— begin —
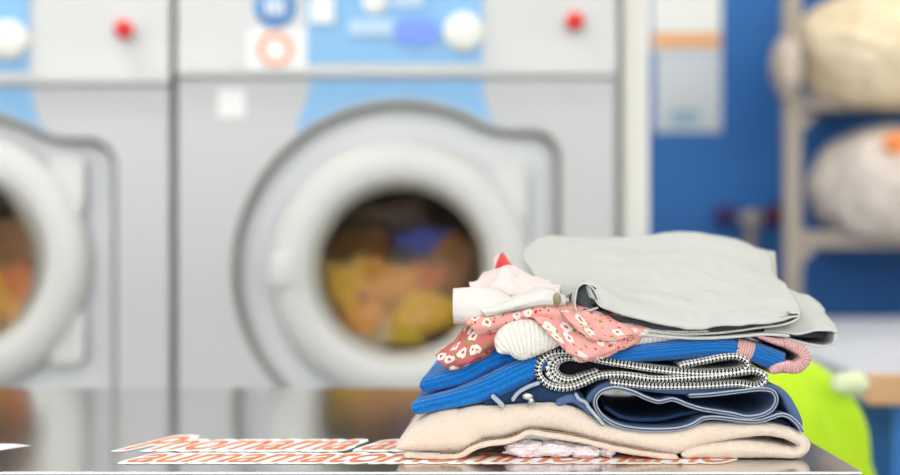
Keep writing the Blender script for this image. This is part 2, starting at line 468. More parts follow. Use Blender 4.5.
def sheet(name, rows, mat, parent=None, nu=70, nv=50, th=1.2, wr=.0015, wf=22, seed=0, both=None, fine=0.):
    """a thin cloth surface through rows of (x, y, dY) points; thickness th px"""
    R = [catmull([(x, y, d*1300) for x, y, d in r], nu, 3) for r in rows]
    cols = []
    for i in range(nu):
        cp = [r[i] for r in R]
        cols.append(catmull(cp, nv, 3))
    G = [[None]*nv for _ in range(nu)]
    for i in range(nu):
        for j in range(nv):
            x, y, d = cols[i][j]
            G[i][j] = P(x, y, YS+d/1300)
    def nrm(i, j):
        a = G[min(i+1, nu-1)][j]-G[max(i-1, 0)][j]; b = G[i][min(j+1, nv-1)]-G[i][max(j-1, 0)]
        n_ = a.cross(b).normalized()
        return n_ if n_.z-n_.y >= 0 or abs(n_.z-n_.y) < .15 else -n_
    top, bot, uv = [], [], []
    du = sum((G[i+1][nv//2]-G[i][nv//2]).length for i in range(nu-1))/(nu-1); dv = sum((G[nu//2][j+1]-G[nu//2][j]).length for j in range(nv-1))/(nv-1)
    for i in range(nu):
        for j in range(nv):
            p = G[i][j]; nn = nrm(i, j)
            e = noise.fractal(Vector((p.x*wf+seed*9.1, p.y*wf*.8, p.z*wf)), 1.0, 2.0, 3)*wr
            if fine: e += noise.noise((p.x*90+seed, p.y*90, p.z*90))*fine
            top.append(p+nn*(e+th*K/2)); bot.append(p+nn*(e-th*K/2)); uv.append((i*du+seed*.37, j*dv))
    V = top+bot; o = nu*nv; F_ = []; fm = []
    for i in range(nu-1):
        for j in range(nv-1):
            a = i*nv+j
            F_.append((a, a+nv, a+nv+1, a+1)); fm.append(0)
            F_.append((o+a, o+a+1, o+a+nv+1, o+a+nv)); fm.append(1)
    bd = [(i*nv, (i+1)*nv) for i in range(nu-1)] + [((i+1)*nv+nv-1, i*nv+nv-1) for i in range(nu-1)] + \
         [(j+1, j) for j in range(nv-1)] + [((nu-1)*nv+j, (nu-1)*nv+j+1) for j in range(nv-1)]
    for a, b in bd: F_.append((a, b, o+b, o+a)); fm.append(0)
    ob = link(name, V, F_, mat, parent, uv=uv+uv, mats=[mat, both] if both else None, fmat=fm if both else None)
    return ob
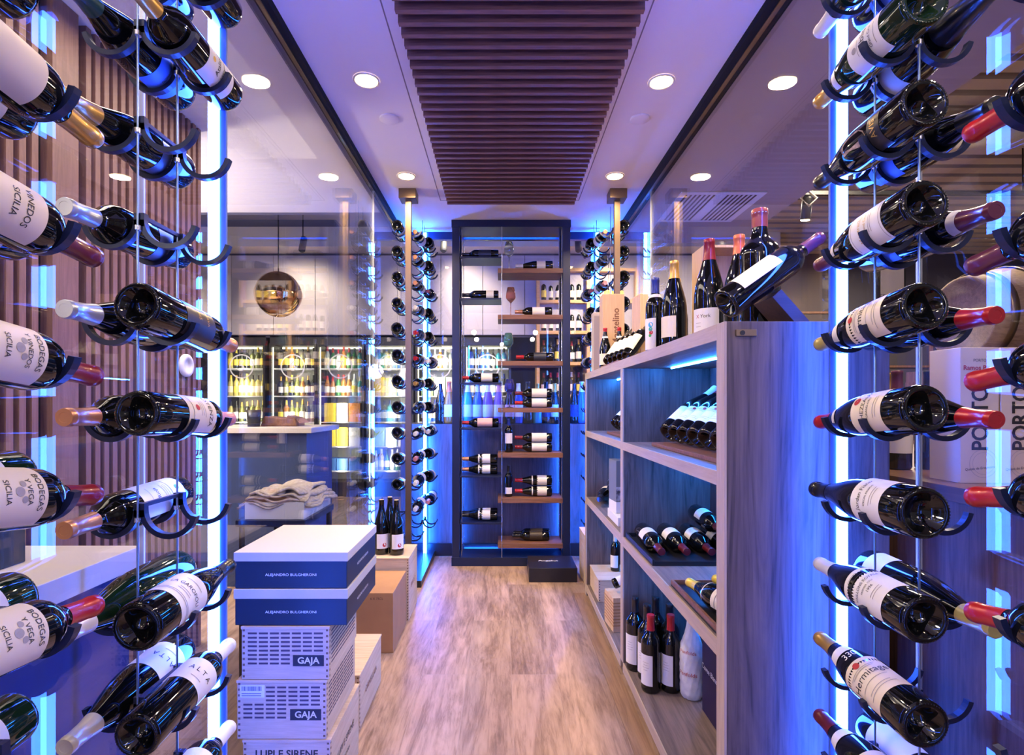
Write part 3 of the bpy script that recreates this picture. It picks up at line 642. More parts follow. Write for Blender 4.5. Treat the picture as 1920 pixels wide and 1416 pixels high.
# cabinet contents, near bay top: leaning white label bottles
GS = 'white label bottles leaning in a row in the upper near bay'
zz = 1.0475
tag(MB().box(.60, .87, 1.42, 2.14, zz, zz+.014).build('display_tray', M_walnut, bevel=.002), 'low walnut tray under the leaning white label bottles', 'tray')
for i in range(7):
    y = 2.06-.100*i
    bottle('burgundy', (.640, y, zz+.052), (.72, .30, .58), (-.6, -.45, 1), 'white' if i == 0 else 'wine', L(.045, .125, 1.15, M_paper, fine([.06, .068, .10, .108])+[('#dot', .006, .115, M_inkred, .3)]),
           ['farthest bottle of the leaning row, its white capsule fully visible', 'second farthest', 'third farthest', 'middle', 'third nearest', 'second nearest', 'nearest'][i]+('' if i == 0 else ' of the leaning white label bottles in the upper bay'), scale=1.0, near=i > 0, group=GS)
GS2 = 'leaning bottles in the far upper bay'
tag(MB().box(.60, .84, 2.48, 3.05, zz, zz+.014).build('display_tray', M_walnut, bevel=.002), 'low walnut tray in the far upper bay of the cabinet', 'tray')
for i in range(5):
    bottle('burgundy', (.635, 2.98-.10*i, zz+.050), (.70, .3, .60), (-.6, -.45, 1), 'wine', L(.045, .125, 1.15, M_paper), ['farthest', 'second farthest', 'middle', 'second nearest', 'nearest'][i]+' leaning bottle in the far upper bay', near=False, scale=.95, group=GS2)
stand('burgundy', .78, 3.0, zz, 'black', None, 'dark bottle standing upright at the back of the far upper bay', near=False)

# near bay middle: four bottles lying neck out on a black tray, one above
zz = .6285
t = thing('bottle_tray', 'black lacquered tray under the bottles with red capsules on the middle shelf', 'tray', (0, 0, zz))
mb = MB(); mb.box(.545, .915, 1.93, 2.34, 0, .006); mb.build('tray_base', M_black, t)
for q in ((.545, .553, 1.93, 2.34, .0062, .022), (.907, .915, 1.93, 2.34, .0062, .022), (.5535, .9065, 1.93, 1.938, .0062, .016), (.5535, .9065, 2.332, 2.34, .0062, .022)): MB().box(*q).build('tray_rim', M_black, t)
for i, (x, y, z) in enumerate(((.598, 2.29, .048), (.692, 2.29, .048), (.785, 2.29, .048), (.832, 2.31, .123), (.868, 2.28, .046))):
    bottle('bordeaux', (x, y-.02, zz+z), (-.01, -1, -.045), (-.35, -.3, 1), 'darkred', L(.085, .15, 1.15, M_paper, fine([.10, .108, .115, .13])), ['leftmost lying bottle with dark red capsule on the black tray', 'second lying bottle from the left on the black tray', 'third lying bottle from the left on the black tray',
           'upper bottle resting on top of the lying ones', 'lying bottle at the back of the black tray, half behind the end panel'][i], group='bottles lying on the black tray in the middle bay', scale=.95)
# gold capsule bottles on lower tray near front
t = thing('bottle_tray', 'black tray with a brown rim near the cabinet end on the middle shelf', 'tray', (0, 0, zz))
MB().box(.545, .90, 1.335, 1.72, 0, .006).build('tray_base', M_black, t)
for q in ((.545, .553, 1.335, 1.72, .0062, .020), (.892, .90, 1.335, 1.72, .0062, .020), (.5535, .8915, 1.712, 1.72, .0062, .020)): MB().box(*q).build('tray_rim', M_walnut, t)
for i, (x, y, dx) in enumerate(((.628, 1.365, -.055), (.735, 1.40, -.070))):
    bottle('burgundy', (x, y, zz+.046), (dx, .255, -.004), (-.8, -.2, 1), 'yellow', L(.045, .175, 1.25, M_cream, [('#bar', 1.2, .095, M_inkblue), ('#bar', 1.2, .097, M_inkblue)]), ['cream label bottle with yellow capsule pointing away, nearer the aisle', 'cream label bottle with yellow capsule pointing away, deeper in the shelf'][i], scale=.90)
# bottom near bay
zz = .0715
GB = 'standing bottles in the bottom bay'
for x, y, cap, d, lab in ((.577, 2.31, 'black', 'standing bottle at the far left of the bottom bay, black capsule', M_paper), (.606, 2.225, 'black', 'standing bottle behind the red capsule one at left, black capsule', M_paper),
                          (.665, 2.305, 'black', 'black capsule bottle standing deepest in the bottom bay', None), (.700, 2.225, 'black', 'black capsule bottle behind the right red capsule one', None),
                          (.596, 2.135, 'red', 'standing bottle with red capsule, left one of the pair, bottom bay', M_paper), (.676, 2.135, 'red', 'standing bottle with red capsule, right one of the pair, bottom bay', M_paper)):
    stand('bordeaux', x, y, zz, cap, L(.03, .15, .75, lab, fine([.11, .10, .09, .12], None, .4)) if lab else None, d, 1.0 if cap == 'red' else 1.03, face=(-1, -.9, 0), group=GB)
# tissue wrapped bottle
prof = [(0, 0), (.040, .002), (.046, .02), (.047, .10), (.048, .18), (.042, .225), (.030, .262), (.020, .30), (.017, .335), (.010, .345), (0, .345)]
mb = MB(); vs = []; fs = []; seg = 40
for j in range(61):
    z = .345*j/60
    for (r0, z0), (r1, z1) in zip(prof, prof[1:]):
        if z0 <= z <= z1 and z1 > z0: r = r0+(r1-r0)*(z-z0)/(z1-z0)
    if j == 0: r = .038
    for i in range(seg):
        a = 2*PI*i/seg; rr = r*(1+.045*math.sin(7*a+9*z*12)*math.sin(z*40+a*3)+.03*math.sin(13*a-z*70))
        vs.append((rr*math.cos(a), rr*math.sin(a), z))
for j in range(60):
    for i in range(seg): q = (i+1) % seg; fs.append((j*seg+i, j*seg+q, (j+1)*seg+q, (j+1)*seg+i))
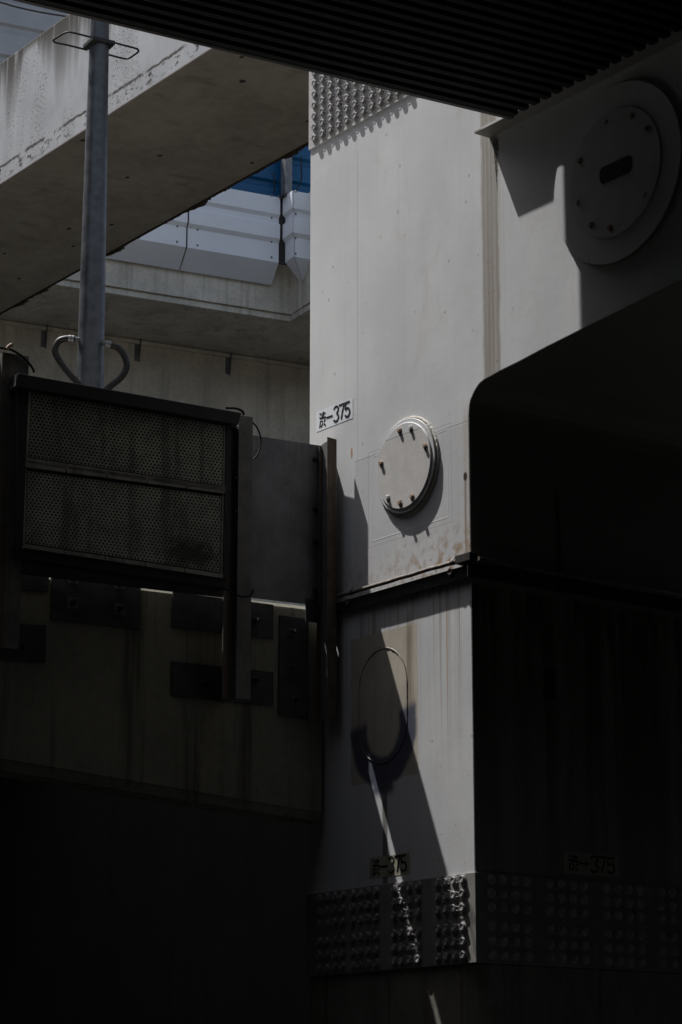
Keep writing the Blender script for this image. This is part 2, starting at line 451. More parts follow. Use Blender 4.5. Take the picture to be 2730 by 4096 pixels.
def perf_metal():
    t = NT('perforated_sheet_metal')
    px = t.dot(t.pos, V((1, 0, 0))); z = t.dot(t.pos, Z)
    a = t.noise(t.pos, 2.2, 5, .65); b = t.noise(t.pos, 14, 4); c = t.noise(t.vec(px * 7, z * .5, 0), 1, 5, .65)
    col = t.mix((.24, .24, .20), (.44, .44, .37), t.ss(a * .7 + b * .3, .36, .64))
    col = t.mix(col, (.08, .08, .06), t.ss(c, .5, .66) * .6)
    d0 = W(770, 2215, .11)
    d = t.math('SQRT', (px - d0.x) * (px - d0.x) + (z - d0.z) * (z - d0.z) * 3.2)
    col = t.mix(col, (.05, .05, .04), t.ss(d + (b - .5) * .3, .34, .08) * .85)
    return t.done(col, .6, .1, b, .15, .004, .3)
M_PERF = perf_metal()
M_CASE = simple('absorber_casing_steel', (.028, .028, .028), .6, .1, .2, 6, .1)
M_TRAY = simple('absorber_rail', (.30, .29, .25), .5, .2, .3, 8, .1, streak=.4)
M_BLACK = simple('black_cable_sheath', (.014, .014, .014), .8, 0, .2, 30, .05)
M_HOSE = simple('grey_conduit_hose', (.016, .0145, .0135), .5, 0, .25, 25, .15)
M_FIT = simple('steel_conduit_fitting', (.2, .2, .2), .5, .6, .2, 40, .1)
M_PIPE = simple('weathered_pipe', (.16, .14, .125), .5, .1, .5, 30, .2, rust=.25)
M_LEDGE = simple('dark_ledge_angle', (.03, .028, .026), .7, .1, .4, 9, .2, rust=.2)
M_SIGN = simple('number_plate_white', (.70, .73, .78), .5, 0, .03, 5, .05)
M_SIGN2 = simple('number_plate_yellowed', (.36, .35, .27), .5, 0, .12, 7, .05, streak=.35, streak_col=(.16, .11, .06))
M_INK = simple('black_sign_lettering', (.012, .011, .016), .5, 0, .1, 20, .02)
M_HOLE = simple('slot_plate_dark', (.02, .02, .022), .7, 0, .1, 10, .05)
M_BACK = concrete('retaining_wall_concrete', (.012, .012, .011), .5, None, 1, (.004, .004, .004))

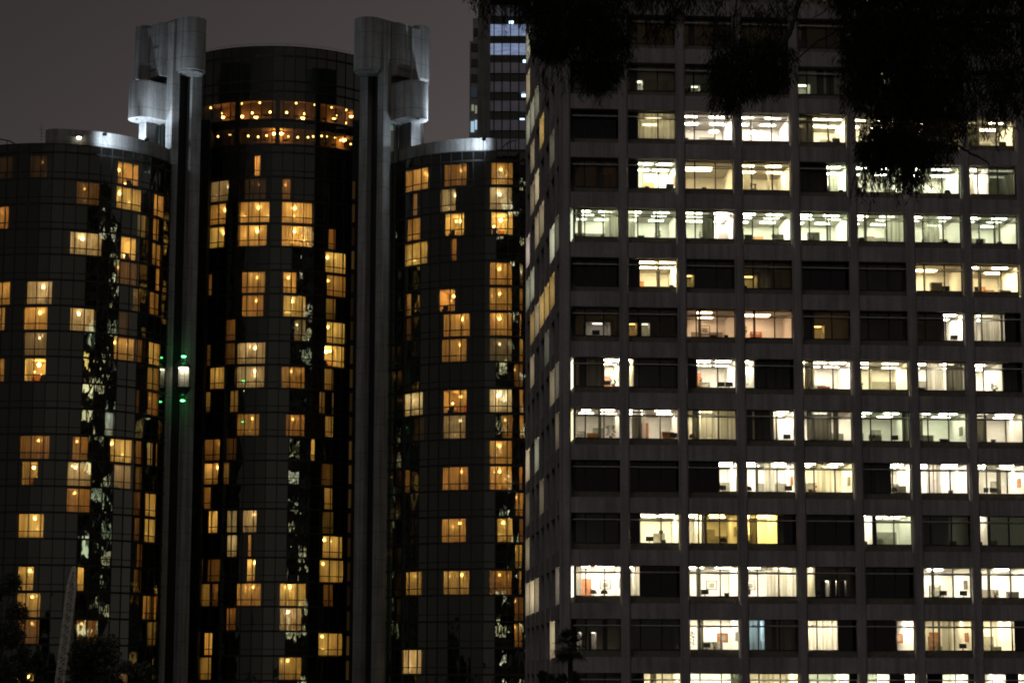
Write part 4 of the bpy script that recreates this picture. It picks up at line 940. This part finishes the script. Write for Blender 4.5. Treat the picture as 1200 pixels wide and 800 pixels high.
limb([(972,8,0),(955,22,0),(930,30,0),(905,40,0)], .009, .004, 'twig')
limb([(846,-20,0),(846,4,0),(838,18,0),(842,40,0),(850,60,0)], .022, .01, 'twig')
limb([(866,-20,0),(862,8,0),(859,35,0),(862,60,0),(868,80,0)], .018, .008, 'twig')
limb([(880,112,0),(866,122,0),(856,128,0),(853,140,0)], .010, .004, 'twig')
limb([(900,88,0),(880,112,0),(868,122,0)], .012, .008, 'twig')
limb([(1062,60,0),(1090,130,0),(1112,160,0),(1118,168,0),(1132,177,0),(1146,184,0),(1158,190,0),(1164,202,0)], .03, .006)
limb([(1118,168,0),(1106,180,0),(1100,192,0),(1094,206,0)], .010, .005, 'twig')
limb([(1082,205,0),(1090,216,0),(1098,224,0),(1104,230,0)], .006, .003, 'twig')
limb([(1290,60,0),(1240,30,0),(1180,20,0),(1100,20,0),(1060,60,0),(1055,120,0),(1050,170,0)], .08, .02)
limb([(1290,20,0),(1240,60,0),(1190,80,0),(1150,100,0)], .04, .01)
limb([(1290,-120,0),(1200,-60,0),(1150,-10,0),(1120,60,0)], .05, .02)
limb([(720,-58,0),(712,-20,0),(705,20,0),(703,60,0)], .03, .01)
limb([(650,-52,0),(648,-10,0),(646,30,0),(648,55,0)], .025, .008)
limb([(790,-58,0),(775,-20,0),(745,-2,0)], .02, .008)
limb([(1290,60,0),(1320,-100,0),(1340,-250,0)], .14, .08)
twig.build('twig', M_BARK, tree)['kind'] = 'stuff'
b = at(1290, 60, TY); m = MB()
m.tube([(9.9, TY+.2, 0), (9.6, TY+.1, 5), (8.8, TY, 11), (8.2, TY, 17), (b.x, b.y, b.z), tuple(at(1290, -70, TY))], [.42, .34, .28, .24, .19, .16], 10); m.build('trunk', M_BARK, tree)

# ================================================================== PALM in front of the office corner
YP = 140.0
pc = at(668, 757, YP)
palm = empty('fan_palm', (pc.x, pc.y, 0), 'dark fan palm whose crown overlaps the bottom left corner of the office block', 'palm tree')
m = MB(); m.tube([(pc.x+.2, pc.y, 0), (pc.x+.1, pc.y, pc.z*.5), (pc.x, pc.y, pc.z)], [.24, .18, .16], 8); m.build('trunk', M_BARK, palm)
for i in range(46):
    az = rg.uniform(0, 2*pi); el = rg.uniform(-1.25, 1.25); L1 = rg.uniform(.5, .85)
    d = Vector((cos(az)*cos(el), sin(az)*cos(el), sin(el))); q = pc+d*L1; m = MB()
    m.tube([tuple(pc), tuple(pc+d*L1*.5+Vector((0, 0, .03))), tuple(q)], .015, 4)
    x = d.cross(Vector((0, 0, 1))).normalized(); y2 = x.cross(d)
    for j in range(15):
        a = -1.25+2.5*j/14; dd = (d*cos(a)+x*sin(a)+y2*rg.uniform(-.15, .1)).normalized(); ln = rg.uniform(.65, .95)*(1-.25*abs(a)/1.25)
        w = dd.cross(y2).normalized()*.035; e = q+dd*ln+Vector((0, 0, -.18*ln)); md = q+dd*ln*.55
        i0 = len(m.v); m.v += [tuple(q), tuple(md+w), tuple(e), tuple(md-w)]; m.f.append((i0, i0+1, i0+2, i0+3)); m.m.append(0)
    m.build('frond', M_PALM, palm)
# broad tree masses at the foot of the towers
def broadleaf(px, py, Y, rx, rz, n, label, seed):
    r2 = random.Random(seed); c = at(px, py, Y); sc = Y/F
    o = empty('broadleaf_tree', (c.x, c.y, 0), label, 'tree', 'dark trees at the foot of the towers')
    X, Zr = rx*sc, rz*sc
    m = MB(); m.tube([(c.x, c.y, 0), (c.x+.2, c.y, c.z*.5), (c.x, c.y, c.z-Zr*.4)], [.35, .28, .2], 8)
    blobs = [Vector((c.x+r2.uniform(-1, 1)*X*.75, c.y+r2.uniform(-.6, .6)*X, c.z+r2.uniform(-1, 1)*Zr*.7)) for _ in range(16)]
    for bb in blobs[:9]: m.tube([(c.x, c.y, c.z-Zr*.5), tuple((bb+Vector((c.x, c.y, c.z-Zr*.2)))/2), tuple(bb)], [.12, .07, .03], 5)
    m.build('trunk', M_BARK, o); k = MB()
    for _ in range(n):
        bb = r2.choice(blobs); v = Vector((r2.gauss(0, 1), r2.gauss(0, 1), r2.gauss(0, 1))).normalized()*r2.random()**.4*min(X, Zr)*.42
        p = bb+v; s = r2.uniform(.10, .22); a = Vector((r2.gauss(0, 1), r2.gauss(0, 1), r2.gauss(0, 1))).normalized(); b2 = a.cross(Vector((r2.gauss(0, 1), r2.gauss(0, 1), r2.gauss(0, 1)))).normalized()
        i0 = len(k.v); k.v += [tuple(p-a*s), tuple(p+b2*s*.45), tuple(p+a*s), tuple(p-b2*s*.45)]; k.f.append((i0, i0+1, i0+2, i0+3)); k.m.append(0)
    k.build('crown', M_PALM, o)
broadleaf(2, 735, 200, 34, 80, 9000, 'dark leafy tree rising at the bottom left corner of the picture', 1)
broadleaf(30, 785, 205, 22, 34, 3500, 'low dark tree between the corner tree and the lattice boom', 2)
broadleaf(112, 775, 190, 34, 32, 5000, 'dark bushy tree just right of the lattice boom, at the bottom edge', 3)
broadleaf(150, 795, 195, 30, 22, 3200, 'low dark tree at the foot of the left glass tower, right of its neighbour', 4)
broadleaf(655, 800, 150, 26, 14, 2600, 'dark shrubby tree under the fan palm', 5)

# ================================================================== LATTICE BOOM
YB = 215.0
A = at(66, 830, YB); A = Vector((A.x-1.0, YB+1, 2.5)); B = at(86.3, 667, YB-4)
boom = empty('lattice_boom', tuple(A), 'pale steel lattice crane boom leaning upright in front of the left glass tower', 'crane boom')
ax = (B-A).normalized(); sxv = ax.cross(Vector((0, 1, 0))).normalized(); syv = sxv.cross(ax)
ln = (B-A).length
def bp_(u, a, b): 
    w = .36 if u < .93 else .36*(1-(u-.93)/.07*.6)
    return tuple(A+ax*ln*u+sxv*a*w+syv*b*w)
n = 44
for a in (-1, 1):
    for b in (-1, 1):
        m = MB(); m.tube([bp_(i/n, a, b) for i in range(n+1)], .055, 5); m.build('chord', M_PALE, boom)
for i in range(n):
    m = MB()
    for (a, b, a2, b2) in ((-1,-1,1,-1),(1,-1,1,1),(1,1,-1,1),(-1,1,-1,-1)):
        if i % 2: a, b, a2, b2 = a2, b2, a, b
        m.tube([bp_(i/n, a, b), bp_((i+1)/n, a2, b2)], .03, 4); m.tube([bp_(i/n, a, b), bp_(i/n, a2, b2)], .026, 4)
    m.build('brace', M_PALE, boom)
m = MB(); c = B+ax*.05; m.tube([tuple(c+syv*-.15), tuple(c+syv*.15)], .24, 12); m.build('sheave', M_PALE, boom)
m = MB(); m.box(lambda x, y, z: (A.x+x, A.y+y, z), (-1.4, -1.5, 0), (1.6, 2.6, .9)); m.box(lambda x, y, z: (A.x+x, A.y+y, z), (-1.0, -1.2, .95), (1.2, 1.8, 2.6)); m.build('base', M_METAL, boom)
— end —
» Stated exercise: Transcribe nothing but the lines from the line with "Write part 3" through the line with "stand('burgundy', .78, 3.0, zz, 'black', None, 'dark", reproducing each exactly.

» Answer:
Write part 3 of the bpy script that recreates this picture. It picks up at line 642. More parts follow. Write for Blender 4.5. Treat the picture as 1920 pixels wide and 1416 pixels high.
# cabinet contents, near bay top: leaning white label bottles
GS = 'white label bottles leaning in a row in the upper near bay'
zz = 1.0475
tag(MB().box(.60, .87, 1.42, 2.14, zz, zz+.014).build('display_tray', M_walnut, bevel=.002), 'low walnut tray under the leaning white label bottles', 'tray')
for i in range(7):
    y = 2.06-.100*i
    bottle('burgundy', (.640, y, zz+.052), (.72, .30, .58), (-.6, -.45, 1), 'white' if i == 0 else 'wine', L(.045, .125, 1.15, M_paper, fine([.06, .068, .10, .108])+[('#dot', .006, .115, M_inkred, .3)]),
           ['farthest bottle of the leaning row, its white capsule fully visible', 'second farthest', 'third farthest', 'middle', 'third nearest', 'second nearest', 'nearest'][i]+('' if i == 0 else ' of the leaning white label bottles in the upper bay'), scale=1.0, near=i > 0, group=GS)
GS2 = 'leaning bottles in the far upper bay'
tag(MB().box(.60, .84, 2.48, 3.05, zz, zz+.014).build('display_tray', M_walnut, bevel=.002), 'low walnut tray in the far upper bay of the cabinet', 'tray')
for i in range(5):
    bottle('burgundy', (.635, 2.98-.10*i, zz+.050), (.70, .3, .60), (-.6, -.45, 1), 'wine', L(.045, .125, 1.15, M_paper), ['farthest', 'second farthest', 'middle', 'second nearest', 'nearest'][i]+' leaning bottle in the far upper bay', near=False, scale=.95, group=GS2)
stand('burgundy', .78, 3.0, zz, 'black', None, 'dark bottle standing upright at the back of the far upper bay', near=False)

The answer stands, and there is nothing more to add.